Tuesday, February 23, 2016

Doc Fortnight ’16: The Event

Who lost Russia? To answer that question, Sergei Loznitsa harkens back to the day it appeared to be won. In what remains his finest hour, Boris Yeltsin rallied fellow Russians against the hardline Communists who had deposed Gorbachev in a coup that came well after the people started to believe they could be free. In the newly re-christened St. Petersburg, opposition to the coup was spearheaded by the reformist mayor, Anatoly Sobchak, who is quite a tricky figure to take stock of, considering he was Putin’s mentor, who would eventually die under suspicious circumstances. There is both heady promise and strange flashes of foreboding in Loznitsa’s boots-on-the-ground documentary The Event (trailer here), which screens as part of the 2016 Doc Fortnight at MoMA.

The images from Moscow are maybe more familiar to us, but the backdrop in St. Petersburg could not be more perfect. That is indeed the Winter Palace. Since the hardcore Communist coup-plotters had taken control of all media and communications, information is spotty on the square. To convey a sense of their confusion, Loznitsa periodically punctuates The Event with extracts from Swan Lake, the official soundtrack to internal Soviet strife, which the conspirators were duly broadcasting, being creatures of habit.
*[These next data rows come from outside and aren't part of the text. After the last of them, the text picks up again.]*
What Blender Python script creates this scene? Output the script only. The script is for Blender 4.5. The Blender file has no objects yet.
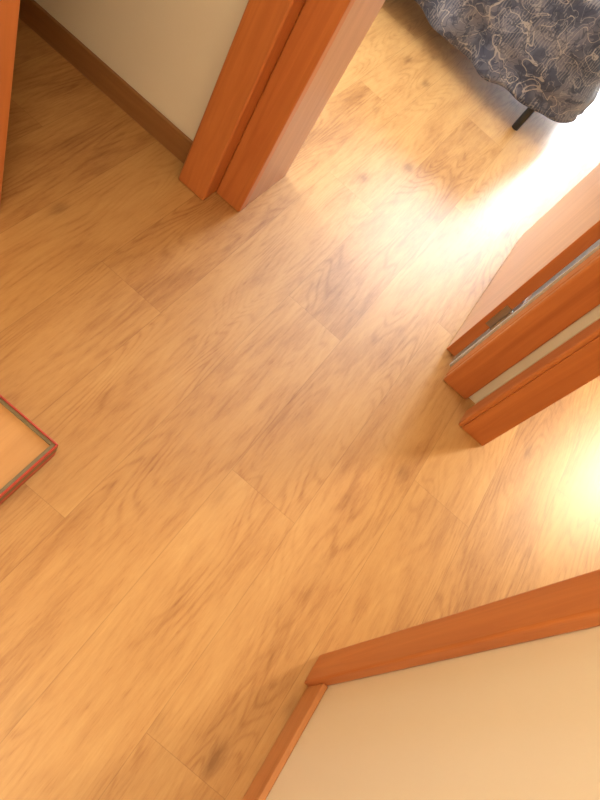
import bpy, bmesh, math, random
from mathutils import Vector, Matrix
random.seed(3)
scn = bpy.context.scene
scn.view_settings.view_transform = 'Standard'
COL = scn.collection
H = 1.35

# ------------------------------------------------------------ node helpers
class NT:
    def __init__(s, name):
        s.m = bpy.data.materials.new(name); s.m.use_nodes = True
        s.t = s.m.node_tree; s.b = s.t.nodes['Principled BSDF']
    def n(s, typ, **kw):
        nd = s.t.nodes.new(typ)
        for k, v in kw.items(): setattr(nd, k, v)
        return nd
    def put(s, sock, v):
        if isinstance(v, bpy.types.NodeSocket): s.t.links.new(v, sock)
        elif v is not None: sock.default_value = v
    def math(s, op, a, b=None, c=None):
        nd = s.n('ShaderNodeMath', operation=op)
        s.put(nd.inputs[0], a); s.put(nd.inputs[1], b); s.put(nd.inputs[2], c)
        return nd.outputs[0]
    def noise(s, vec, scale, detail=4, rough=.55, dist=0):
        nd = s.n('ShaderNodeTexNoise'); s.put(nd.inputs['Vector'], vec)
        nd.inputs['Scale'].default_value = scale; nd.inputs['Detail'].default_value = detail
        nd.inputs['Roughness'].default_value = rough; nd.inputs['Distortion'].default_value = dist
        return nd.outputs['Fac']
    def mix(s, f, a, b, blend='MIX'):
        nd = s.n('ShaderNodeMix', data_type='RGBA', blend_type=blend)
        s.put(nd.inputs[0], f); s.put(nd.inputs[6], a); s.put(nd.inputs[7], b)
        return nd.outputs[2]
    def ramp(s, f, stops):
        nd = s.n('ShaderNodeValToRGB'); s.put(nd.inputs[0], f)
        e = nd.color_ramp.elements
        while len(e) < len(stops): e.new(.5)
        for i, (p, c) in enumerate(stops):
            e[i].position = p; e[i].color = c if len(c) == 4 else (*c, 1)
        return nd.outputs[0]
    def xyz(s, x, y, z=0.0):
        nd = s.n('ShaderNodeCombineXYZ')
        s.put(nd.inputs[0], x); s.put(nd.inputs[1], y); s.put(nd.inputs[2], z)
        return nd.outputs[0]
    def bump(s, h, strength, dist=.01):
        nd = s.n('ShaderNodeBump'); s.put(nd.inputs['Height'], h)
        nd.inputs['Strength'].default_value = strength; nd.inputs['Distance'].default_value = dist
        s.t.links.new(nd.outputs[0], s.b.inputs['Normal'])

def hexc(r, g, b):
    f = lambda c: ((c/255+.055)/1.055)**2.4 if c > 10 else c/255/12.92
    return (f(r), f(g), f(b), 1)

# floor --------------------------------------------------------
def mat_floor():
    s = NT('laminate_oak'); PW, PL = .19, 1.38
    tc = s.n('ShaderNodeTexCoord'); sp = s.n('ShaderNodeSeparateXYZ')
    s.t.links.new(tc.outputs['Object'], sp.inputs[0])
    X, Y = sp.outputs[0], sp.outputs[1]
    xs = s.math('DIVIDE', s.math('ADD', X, 10.03), PW)
    ix = s.math('FLOOR', xs); fx = s.math('FRACT', xs)
    off = s.math('FRACT', s.math('MULTIPLY', ix, .381))
    ys = s.math('ADD', s.math('DIVIDE', s.math('ADD', Y, 10.02), PL), off)
    iy = s.math('FLOOR', ys); fy = s.math('FRACT', ys)
    wn = s.n('ShaderNodeTexWhiteNoise', noise_dimensions='2D'); s.put(wn.inputs['Vector'], s.xyz(ix, iy))
    r = wn.outputs['Value']
    rc = s.n('ShaderNodeSeparateColor'); s.t.links.new(wn.outputs['Color'], rc.inputs[0])
    ox = s.math('MULTIPLY', rc.outputs[0], 37.0); oy = s.math('MULTIPLY', rc.outputs[1], 53.0)
    xx = s.math('ADD', X, ox); yy = s.math('ADD', Y, oy)
    # cathedral figure: contour lines of a smooth stretched field, sharpened
    base = s.noise(s.xyz(s.math('MULTIPLY', xx, 6.0), s.math('MULTIPLY', yy, .85), r), 1.0, 2.0, .45, .15)
    wob = s.noise(s.xyz(s.math('MULTIPLY', xx, 60), s.math('MULTIPLY', yy, 12), r), 1.0, 3, .6)
    ph = s.math('ADD', s.math('MULTIPLY', base, 215.0), s.math('MULTIPLY', wob, 3.0))
    rings = s.math('MULTIPLY_ADD', s.math('SINE', ph), .5, .5)
    rings = s.math('POWER', rings, 2.6)
    rmask = s.ramp(s.noise(s.xyz(s.math('MULTIPLY', xx, 9), s.math('MULTIPLY', yy, 2.6), 3.0), 1.0, 3, .55), [(.38, (.15,)*3), (.62, (1, 1, 1))])
    rings = s.math('MULTIPLY', rings, rmask)
    fib = s.noise(s.xyz(s.math('MULTIPLY', xx, 200), s.math('MULTIPLY', yy, 14), r), 1.0, 5, .75)
    pores = s.ramp(s.noise(s.xyz(s.math('MULTIPLY', xx, 330), s.math('MULTIPLY', yy, 30), 5.0), 1.0, 2, .6), [(.58, (0, 0, 0)), (.66, (1, 1, 1))])
    med = s.noise(s.xyz(s.math('MULTIPLY', xx, 42), s.math('MULTIPLY', yy, 4.6), r), 1.0, 7, .70, .3)
    big = s.noise(s.xyz(s.math('MULTIPLY', xx, 10), s.math('MULTIPLY', yy, 2.6), r), 1.0, 5, .60, .3)
    vo = s.n('ShaderNodeTexVoronoi'); s.put(vo.inputs['Vector'], s.xyz(s.math('MULTIPLY', xx, 6.5), s.math('MULTIPLY', yy, 3.9), 0.0))
    vo.inputs['Scale'].default_value = 1.0
    kd = s.math('ADD', vo.outputs['Distance'], s.math('MULTIPLY', s.math('SUBTRACT', med, .5), .26))
    kn = s.ramp(kd, [(0.03, (1, 1, 1)), (.07, (.65,)*3), (.15, (.12,)*3), (.22, (0, 0, 0))])
    v = s.math('MULTIPLY', rings, -.10)
    v = s.math('ADD', v, s.math('MULTIPLY', fib, .30))
    v = s.math('ADD', v, s.math('MULTIPLY', med, .38))
    v = s.math('ADD', v, s.math('MULTIPLY', big, .50))
    v = s.math('ADD', v, s.math('MULTIPLY', s.math('SUBTRACT', r, .5), .11))
    v = s.math('SUBTRACT', v, s.math('MULTIPLY', pores, .05))
    c = s.ramp(v, [(.34, hexc(142, 95, 54)), (.48, hexc(168, 121, 73)), (.60, hexc(184, 139, 87)), (.80, hexc(198, 156, 101))])
    c = s.mix(s.math('MULTIPLY', kn, .60), c, hexc(112, 72, 42))
    ex = s.math('MINIMUM', fx, s.math('SUBTRACT', 1.0, fx)); ey = s.math('MINIMUM', fy, s.math('SUBTRACT', 1.0, fy))
    sx = s.math('LESS_THAN', s.math('MULTIPLY', ex, PW), .0009)
    sy = s.math('LESS_THAN', s.math('MULTIPLY', ey, PL), .0008)
    seam = s.math('MAXIMUM', sx, sy)
    c = s.mix(s.math('MULTIPLY', seam, .24), c, hexc(90, 54, 28))
    s.put(s.b.inputs['Base Color'], c)
    s.put(s.b.inputs['Roughness'], s.math('MULTIPLY_ADD', fib, .08, .33))
    s.b.inputs['Specular IOR Level'].default_value = .46
    s.bump(s.math('SUBTRACT', s.math('MULTIPLY', fib, .5), seam), .08, .002)
    return s.m

def mat_wood(name, c1, c2, axis=2, rough=.35, sc=1.0):
    s = NT(name); tc = s.n('ShaderNodeTexCoord'); mp = s.n('ShaderNodeMapping')
    s.t.links.new(tc.outputs['Object'], mp.inputs[0])
    S = [26*sc]*3; S[axis] = 1.6*sc; mp.inputs['Scale'].default_value = S
    v = s.noise(mp.outputs[0], 1.0, 5, .6, .8)
    c = s.ramp(v, [(.3, c1), (.7, c2)])
    s.put(s.b.inputs['Base Color'], c); s.b.inputs['Roughness'].default_value = rough
    s.bump(v, .05, .002)
    return s.m

def mat_plaster(name, col):
    s = NT(name); tc = s.n('ShaderNodeTexCoord')
    v = s.noise(tc.outputs['Object'], 60, 5, .6); w = s.noise(tc.outputs['Object'], 2.5, 2)
    d = tuple(x*.94 for x in col[:3])+(1,)
    s.put(s.b.inputs['Base Color'], s.mix(w, d, col)); s.b.inputs['Roughness'].default_value = .75
    s.bump(v, .12, .003); return s.m

def mat_plain(name, col, rough=.5, metal=0., bumpsc=None):
    s = NT(name); tc = s.n('ShaderNodeTexCoord')
    v = s.noise(tc.outputs['Object'], bumpsc or 40, 3)
    d = tuple(x*.82 for x in col[:3])+(1,)
    s.put(s.b.inputs['Base Color'], s.mix(v, d, col))
    s.b.inputs['Roughness'].default_value = rough; s.b.inputs['Metallic'].default_value = metal
    return s.m

def mat_spread():
    s = NT('patterned_bedspread'); tc = s.n('ShaderNodeTexCoord'); co = tc.outputs['UV']
    base = s.ramp(s.noise(co, 7, 3, .6, .5), [(.38, hexc(50, 49, 60)), (.5, hexc(72, 69, 79)), (.62, hexc(92, 86, 90))])
    def offs(v):
        nd = s.n('ShaderNodeVectorMath', operation='ADD'); s.t.links.new(co, nd.inputs[0]); nd.inputs[1].default_value = v
        return nd.outputs[0]
    def contour(sc, w, v, dist=1.2, det=1):
        nz = s.noise(offs(v), sc, det, .5, dist)
        return s.math('LESS_THAN', s.math('ABSOLUTE', s.math('SUBTRACT', nz, .5)), w)
    # sketched foliage: curling outlines, filled leaves, fine hatch
    l1 = contour(10, .011, (3, 1, 0), .8); l2 = contour(15, .014, (7, 4, 0), 1.2); l3 = contour(24, .022, (1, 9, 0), .8)
    leaf = s.math('GREATER_THAN', s.noise(offs((2, 6, 0)), 12, 1, .5, 1.2), .55)
    wv = s.n('ShaderNodeTexWave'); s.t.links.new(co, wv.inputs['Vector']); wv.inputs['Scale'].default_value = 30
    wv.inputs['Distortion'].default_value = 4; wv.inputs['Detail'].default_value = 1
    hatch = s.math('MULTIPLY', s.math('GREATER_THAN', wv.outputs['Fac'], .68), s.math('GREATER_THAN', s.noise(offs((5, 5, 0)), 8, 2), .50))
    c = s.mix(s.math('MULTIPLY', leaf, .65), base, hexc(36, 39, 56))
    c = s.mix(s.math('MULTIPLY', hatch, .40), c, hexc(126, 116, 110))
    c = s.mix(s.math('MULTIPLY', l1, .65), c, hexc(148, 134, 122))
    c = s.mix(s.math('MULTIPLY', l2, .50), c, hexc(130, 120, 116))
    c = s.mix(s.math('MULTIPLY', l3, .55), c, hexc(28, 30, 44))
    s.put(s.b.inputs['Base Color'], c); s.b.inputs['Roughness'].default_value = .85
    s.b.inputs['Sheen Weight'].default_value = .1
    s.bump(s.noise(co, 90, 2), .2, .004); return s.m

M_FLOOR = mat_floor()
OR1, OR2 = hexc(174, 100, 54), hexc(200, 124, 68)
M_TRIM = mat_wood('orange_cherry_trim', OR1, OR2, 2, .33)
M_TRIMX = mat_wood('orange_cherry_trim_x', OR1, OR2, 0, .33)
M_TRIMY = mat_wood('orange_cherry_trim_y', OR1, OR2, 1, .33)
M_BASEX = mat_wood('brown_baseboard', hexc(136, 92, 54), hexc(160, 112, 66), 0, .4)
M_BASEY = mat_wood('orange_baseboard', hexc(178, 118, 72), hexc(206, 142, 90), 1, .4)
M_DOOR = mat_wood('glare_paled_wood', hexc(176, 130, 98), hexc(196, 150, 116), 2, .35)  # orange wood with the paleness of cool glare put into its colour
M_WALL = mat_plaster('cream_wall', hexc(236, 225, 206))
M_CEIL = mat_plaster('white_ceiling', hexc(240, 236, 226))
M_METAL = mat_plain('hinge_steel', hexc(170, 165, 155), .3, 1.)
M_BRASS = mat_plain('brass', hexc(200, 165, 90), .3, 1.)
M_BLACK = mat_plain('black_metal', hexc(22, 22, 26), .4)
M_RED = mat_plain('red_lacquer', hexc(188, 70, 54), .4)
M_GREY = mat_plain('grey_lining', hexc(124, 112, 84), .5)
M_GAPGLOW = mat_plain('pale_gap_glow', hexc(196, 192, 184), .35)  # pale colour stands for window glow in the jamb gap
M_TRAYW = mat_wood('tray_wood', hexc(182, 134, 86), hexc(204, 156, 104), 1, .3)
M_WHITE = mat_plain('white_paint', hexc(238, 238, 236), .4)
M_MATT = mat_plain('mattress_fabric', hexc(220, 214, 204), .9)
M_SPREAD = mat_spread()

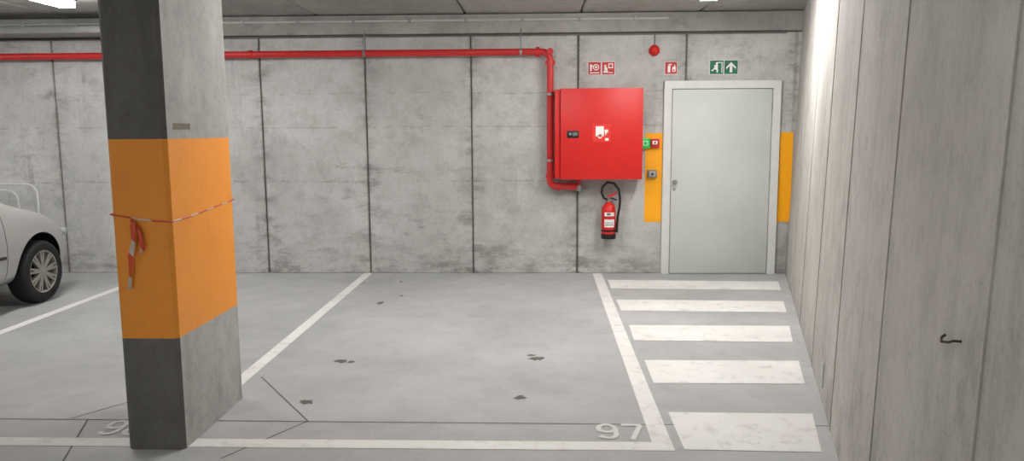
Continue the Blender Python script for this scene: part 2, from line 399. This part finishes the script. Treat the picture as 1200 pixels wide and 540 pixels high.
# ------------------------------------------------------------ CONDUITS
cn=empty('cable_conduit')
tube('conduit',[(-11.9,D-.055,2.735),(1.35,D-.055,2.735)],.011,M_rail,cn,8)
for i in range(22): box('clip',-11.6+i*.6,-11.57+i*.6,D-.07,D-.035,2.715,2.755,M_steel,0,cn)
cn2=empty('cable_conduit')
tube('conduit',[(-11.9,D-.012,2.578),(2.6,D-.012,2.578)],.009,M_grey,cn2,8)
tube('drop',[(1.22,D-.012,2.57),(1.22,D-.012,2.47)],.006,M_grey,cn2,8)
tr=empty('cable_tray')
box('tray',-11.9,-4.3,8.0,8.34,2.60,2.62,M_steel,.003,tr)
box('lip',-11.9,-4.3,7.99,8.0,2.60,2.67,M_steel,.002,tr)
for i in range(5): tube('cable',[(-11.9,8.06+i*.05,2.635),(-4.35,8.06+i*.05,2.635)],.014,M_blk,tr,8)
for i in range(6): tube('hanger',[(-11+i*1.3,8.0,2.62),(-11+i*1.3,8.0,CZ)],.006,M_steel,tr,6)
# ------------------------------------------------------------ SIGNS
def sign(name,x0,z0,s,mats,extra):
    return polyY(name,[(rect(x0,x0+s,z0,z0+s),1,0),(rect(x0+.004,x0+s-.004,z0+.004,z0+s-.004),0,1)]+[([(x0+a*s,z0+b*s) for a,b in q],mi,2+k) for q,mi,k in extra],D,.003,mats)
def RC(a,b,c,d): return [(a,c),(b,c),(b,d),(a,d)]
def CC(x,y,r): return circ(x,y,r,18)
sign('fire_hose_sign',.515,2.155,.14,[M_sred,M_wht],[(CC(.62,.58,.24),1,0),(CC(.62,.58,.17),0,1),(CC(.62,.58,.09),1,2),(RC(.16,.3,.3,.8),1,0),(RC(.3,.4,.62,.7),1,0),(RC(.14,.86,.12,.2),1,0)])
sign('fire_alarm_sign',.662,2.155,.14,[M_sred,M_wht],[(RC(.5,.86,.5,.86),1,0),(CC(.68,.68,.12),0,1),(RC(.2,.34,.25,.75),1,0),(RC(.34,.44,.25,.55),1,0),(RC(.14,.5,.16,.3),1,0),(RC(.55,.85,.14,.2),1,0)])
sign('fire_extinguisher_sign',1.33,2.155,.135,[M_sred,M_wht],[(RC(.25,.45,.15,.68),1,0),(RC(.3,.55,.72,.8),1,0),([(.6,.2),(.85,.2),(.88,.5),(.78,.8),(.72,.55),(.62,.6)],1,0),(CC(.72,.32,.07),0,1)])
sign('emergency_exit_sign',1.805,2.15,.15,[M_sgrn,M_wht],[(RC(.52,.9,.12,.86),1,0),(RC(.58,.84,.12,.8),0,1),(CC(.5,.76,.08),1,2),([(.3,.62),(.5,.7),(.58,.6),(.5,.42),(.62,.3),(.56,.14),(.48,.16),(.52,.28),(.36,.38),(.24,.24),(.12,.26),(.13,.33),(.22,.33),(.36,.52)],1,3)])
sign('exit_arrow_sign',1.957,2.15,.15,[M_sgrn,M_wht],[([(.5,.86),(.84,.5),(.84,.36),(.59,.6),(.59,.14),(.41,.14),(.41,.6),(.16,.36),(.16,.5)],1,0)])
sr=empty('fire_alarm_siren')
lathe('base',[(.001,0),(.058,0),(.058,-.03),(.05,-.034),(.001,-.034)],M_redpipe,sr,28,'Y',(1.215,D,2.405))
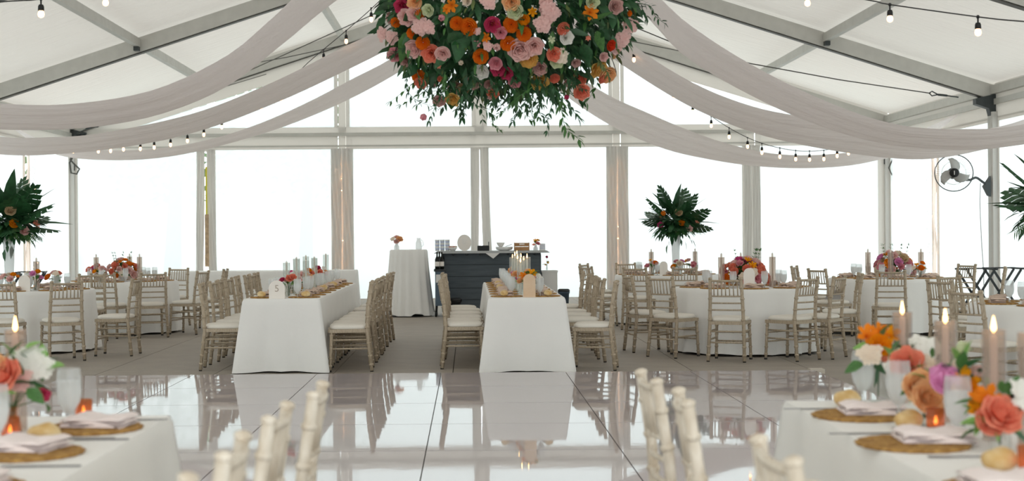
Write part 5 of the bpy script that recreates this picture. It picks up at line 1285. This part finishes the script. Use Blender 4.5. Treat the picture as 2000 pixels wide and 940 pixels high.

When addressing the crowd, Sobchak sure looks and sounds like a man of destiny. However, if you see a weasely-looking aide in the background who looks like Putin, it probably is. In fact, it is rather ironic to hear Sobchak rail against the dangers of resurgent Stalinism in 1991, knowing he would later proclaim his protégé to be the second coming of Stalin, as if that were a good thing. (Ironically, he was right both times.)

The Event is a somewhat demanding film that rewards viewers observant enough to pick up on little details buried within the tableaux of mass demonstrations. Loznitsa does not spoon-feed much to the audience, but he closes with a sharp reminder none of the old regime’s crimes were never prosecuted. Clearly, he leaves us to wonder just how discrete and firewalled the incoming government would be from the former oppressive system.

Assembling black-and-white archival video that evoke Eisenstein and newsreels of 1956 and 1968, The Event crackles with immediacy and uncertainty. In retrospect, it is even harder to render judgments on Sobchak’s moment of destiny, but the widespread anger at the Communist system still rings clear as a bell. Clearly, when it comes to documenting broad-based demonstrations against neo- and retro-Soviet oppression, Loznitsa is the man. Arguably, The Event is not as immediate or immersive as Maidan, but it has a slyer, shrewder editorial sensibility. Highly recommended, The Event screens again tomorrow (2/24) as part of this year’s Doc Fortnight at MoMA.